Hope has then for its object, not directly the life of the world to come, but the life of God in this world. We hope to lay hold on God through all the darkness of our mortal existence; we hope that through His grace we may never let Him go, that We shall persevere in His love to the very end, that death will find us alive in Him. This is why hope is called a theological virtue: it has God for its object; not God in the distant future; no virtues are ever of the future, they are ever of the present hour. In hope we throw ourselves forward now, with a mighty effort, so as to seize God in spite of that other constant tendency of our fallen souls to retreat from God. If hope were only of future things it would be something less than faith and charity, which are essentially our better life now, this very moment.
But this great conquest of God once achieved, this great difficulty of our own pusillanimity once overcome, with the supernatural certainty in our hearts that God will never abandon us we compose ourselves into peaceful expectation; we await the life of the world to come as a most natural sequel: We await it as we await the resurrection of the dead, for such is the double expectation of the Creed: et expecto resurrectionem mortuorum, et vitam venturi saeculi (and I expect the resurrection of the dead, and the life of the world to come.) It is clear that with regard to that great thing, the resurrection of the dead, we are merely in an attitude of expectancy; none of us can do anything to bring it about; it will come in the hour which the Father has not revealed to any creature. So with the life of the world to come. It is sure to come out of the treasury of Gods omnipotence; it is sure to take us up, to carry us on the bosom of its waves of glory, if we are found worthy, if God is in us through faith and hope and charity.

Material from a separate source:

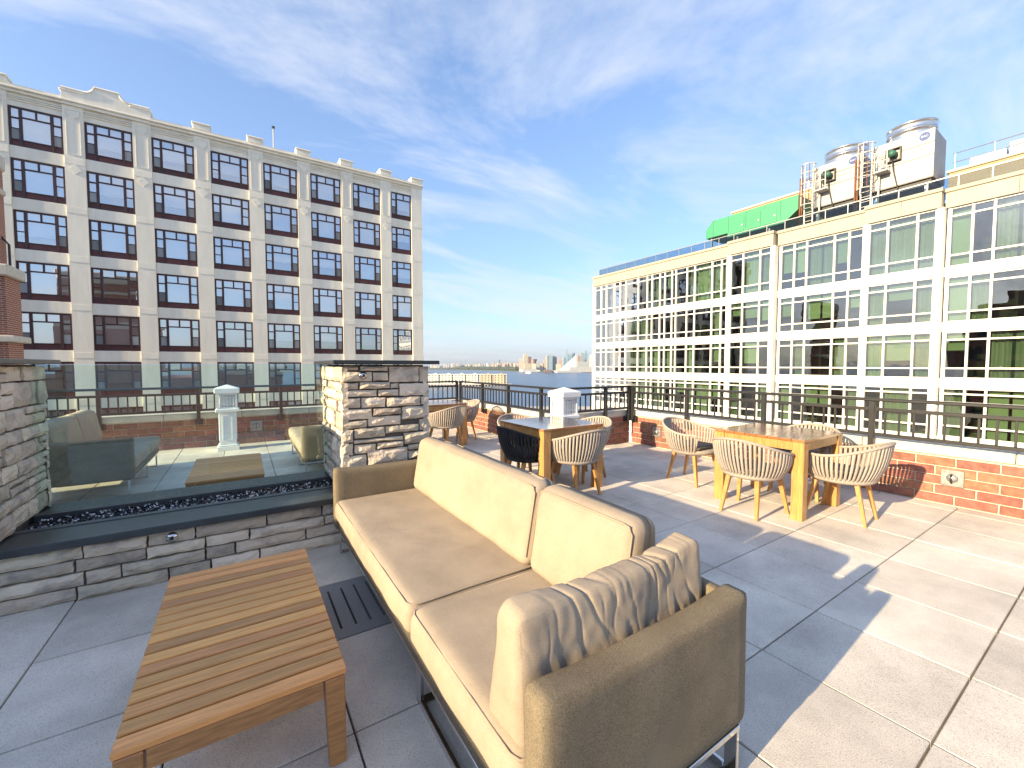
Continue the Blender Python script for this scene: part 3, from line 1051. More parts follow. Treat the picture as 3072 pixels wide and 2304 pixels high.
# the low table is shaded by the unseen wall added at the left
# ================================================================== COFFEE TABLES
def coffee_table(label, x0, x1, y0, y1, top, n):
    t = thing('coffee_table', label, 'coffee table', ((x0 + x1) / 2, (y0 + y1) / 2, 0), 'low slatted coffee tables')
    pitch = (y1 - y0) / n
    for k in range(n):
        a = y0 + k * pitch + 0.0052; c = y0 + (k + 1) * pitch - 0.0052
        part('slat', MB().cbox(x0, x1, a, c, top - 0.024, top, 0.004), 'teak_slat', t)
    for x in (x0 + 0.008, x1 - 0.032):
        part('apron', MB().cbox(x, x + 0.024, y0 + 0.075, y1 - 0.075, top - 0.088, top - 0.0255, 0.002), 'teak_side', t)
    for y in (y0 + 0.008, y1 - 0.032):
        part('apron', MB().cbox(x0 + 0.075, x1 - 0.075, y, y + 0.024, top - 0.088, top - 0.0255, 0.002), 'teak_side', t)
    for x, sx in ((x0 + 0.004, 1), (x1 - 0.004, -1)):
        for y, sy in ((y0 + 0.004, 1), (y1 - 0.004, -1)):
            g = MB()
            a = sorted((x, x + sx * 0.066)); c = sorted((y, y + sy * 0.066))
            g.cbox(a[0], a[1], c[0], c[1], 0.0, top - 0.0255, 0.004)
            for i, v in enumerate(g.v):
                if v[2] < 0.1:     # taper inside faces towards the floor
                    g.v[i] = (v[0] + (-sx * 0.012 if abs(v[0] - x) > 0.03 else 0), v[1] + (-sy * 0.012 if abs(v[1] - y) > 0.03 else 0), v[2])
            part('leg', g, 'teak_side', t)
    return t


coffee_table('low slatted teak coffee table in the foreground beside the large sofa', -0.335, 0.285, 1.525, 2.69, 0.347, 17)
coffee_table('low slatted coffee table seen through the fireplace glass', -0.475, 0.165, 4.86, 6.04, 0.33, 17)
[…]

Sanctity is a very practical thing, not a distant dream. A saint is a great being wherever he is; he has achieved the greatest of all victories before the day of eternity dawns; he has found God through the might of his hope whilst his soul is yet in his body. The life of the world to come is a mere result of the more essential victory, to possess God. For that he can wait, for the possession of God he cannot wait; if he waited he would not be a saint. The great conquest is to possess God; hope is the forward lan of the soul that rushes the obstacles that fence round, not God indeed, but the soul itself. When once the obstacles are rushed, when once God is attained, the conquering hero may sit in his tent and await the hour when he will be told the number of prisoners and the amount of booty. It would not be a practical thing in spiritual life to make an effort to seize the life of the world to come: the world to come is still far away; but it is a most practical achievement for the soul to leap forward towards God, who is just on the other side of that trench which sin and worldliness have dug about the soul. There is a deep note of wisdom in the melody of the Credo when we sing expecto instead of spero the life of the world to come.